══ Provided entries

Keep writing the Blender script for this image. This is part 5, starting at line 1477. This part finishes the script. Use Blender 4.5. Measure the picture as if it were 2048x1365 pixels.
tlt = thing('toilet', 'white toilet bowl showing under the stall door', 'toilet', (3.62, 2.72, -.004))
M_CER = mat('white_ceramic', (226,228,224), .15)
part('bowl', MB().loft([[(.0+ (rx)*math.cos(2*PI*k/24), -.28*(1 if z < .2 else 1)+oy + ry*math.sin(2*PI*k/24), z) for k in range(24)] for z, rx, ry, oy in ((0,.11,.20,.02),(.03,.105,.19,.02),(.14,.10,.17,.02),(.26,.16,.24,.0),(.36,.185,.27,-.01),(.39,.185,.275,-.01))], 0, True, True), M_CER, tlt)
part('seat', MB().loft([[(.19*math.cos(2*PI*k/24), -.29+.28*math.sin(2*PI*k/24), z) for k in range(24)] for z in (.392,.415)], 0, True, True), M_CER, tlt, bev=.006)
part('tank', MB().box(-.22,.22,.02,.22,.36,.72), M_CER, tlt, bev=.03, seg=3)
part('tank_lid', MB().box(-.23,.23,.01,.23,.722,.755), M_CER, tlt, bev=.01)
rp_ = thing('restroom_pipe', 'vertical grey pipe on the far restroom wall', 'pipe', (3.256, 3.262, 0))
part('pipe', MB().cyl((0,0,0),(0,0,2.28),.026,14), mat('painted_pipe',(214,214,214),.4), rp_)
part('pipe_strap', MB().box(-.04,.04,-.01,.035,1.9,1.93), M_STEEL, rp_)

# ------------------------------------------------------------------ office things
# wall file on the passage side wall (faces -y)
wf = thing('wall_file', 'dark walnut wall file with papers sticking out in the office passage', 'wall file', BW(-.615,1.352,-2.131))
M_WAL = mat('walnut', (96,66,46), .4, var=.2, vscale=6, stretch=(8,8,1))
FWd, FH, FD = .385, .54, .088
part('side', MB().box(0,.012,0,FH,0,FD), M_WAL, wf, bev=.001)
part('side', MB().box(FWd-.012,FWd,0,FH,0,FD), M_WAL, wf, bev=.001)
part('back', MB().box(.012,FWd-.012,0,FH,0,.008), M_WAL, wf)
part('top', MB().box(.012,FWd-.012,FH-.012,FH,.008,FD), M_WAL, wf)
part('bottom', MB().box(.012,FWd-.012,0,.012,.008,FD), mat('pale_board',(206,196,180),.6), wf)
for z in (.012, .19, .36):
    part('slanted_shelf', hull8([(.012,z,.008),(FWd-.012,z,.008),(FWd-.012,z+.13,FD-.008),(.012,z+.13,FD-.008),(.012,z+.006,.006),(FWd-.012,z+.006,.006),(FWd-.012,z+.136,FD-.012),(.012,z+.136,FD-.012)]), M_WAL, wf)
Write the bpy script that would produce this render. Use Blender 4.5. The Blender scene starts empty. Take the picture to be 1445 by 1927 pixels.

════

**Stated task:** Your task is to repeat the data exactly, with nothing left out.

**Response:**
Keep writing the Blender script for this image. This is part 5, starting at line 1477. This part finishes the script. Use Blender 4.5. Measure the picture as if it were 2048x1365 pixels.
tlt = thing('toilet', 'white toilet bowl showing under the stall door', 'toilet', (3.62, 2.72, -.004))
M_CER = mat('white_ceramic', (226,228,224), .15)
part('bowl', MB().loft([[(.0+ (rx)*math.cos(2*PI*k/24), -.28*(1 if z < .2 else 1)+oy + ry*math.sin(2*PI*k/24), z) for k in range(24)] for z, rx, ry, oy in ((0,.11,.20,.02),(.03,.105,.19,.02),(.14,.10,.17,.02),(.26,.16,.24,.0),(.36,.185,.27,-.01),(.39,.185,.275,-.01))], 0, True, True), M_CER, tlt)
part('seat', MB().loft([[(.19*math.cos(2*PI*k/24), -.29+.28*math.sin(2*PI*k/24), z) for k in range(24)] for z in (.392,.415)], 0, True, True), M_CER, tlt, bev=.006)
part('tank', MB().box(-.22,.22,.02,.22,.36,.72), M_CER, tlt, bev=.03, seg=3)
part('tank_lid', MB().box(-.23,.23,.01,.23,.722,.755), M_CER, tlt, bev=.01)
rp_ = thing('restroom_pipe', 'vertical grey pipe on the far restroom wall', 'pipe', (3.256, 3.262, 0))
part('pipe', MB().cyl((0,0,0),(0,0,2.28),.026,14), mat('painted_pipe',(214,214,214),.4), rp_)
part('pipe_strap', MB().box(-.04,.04,-.01,.035,1.9,1.93), M_STEEL, rp_)

# ------------------------------------------------------------------ office things
# wall file on the passage side wall (faces -y)
wf = thing('wall_file', 'dark walnut wall file with papers sticking out in the office passage', 'wall file', BW(-.615,1.352,-2.131))
M_WAL = mat('walnut', (96,66,46), .4, var=.2, vscale=6, stretch=(8,8,1))
FWd, FH, FD = .385, .54, .088
part('side', MB().box(0,.012,0,FH,0,FD), M_WAL, wf, bev=.001)
part('side', MB().box(FWd-.012,FWd,0,FH,0,FD), M_WAL, wf, bev=.001)
part('back', MB().box(.012,FWd-.012,0,FH,0,.008), M_WAL, wf)
part('top', MB().box(.012,FWd-.012,FH-.012,FH,.008,FD), M_WAL, wf)
part('bottom', MB().box(.012,FWd-.012,0,.012,.008,FD), mat('pale_board',(206,196,180),.6), wf)
for z in (.012, .19, .36):
    part('slanted_shelf', hull8([(.012,z,.008),(FWd-.012,z,.008),(FWd-.012,z+.13,FD-.008),(.012,z+.13,FD-.008),(.012,z+.006,.006),(FWd-.012,z+.006,.006),(FWd-.012,z+.136,FD-.012),(.012,z+.136,FD-.012)]), M_WAL, wf)
Write the bpy script that would produce this render. Use Blender 4.5. The Blender scene starts empty. Take the picture to be 1445 by 1927 pixels.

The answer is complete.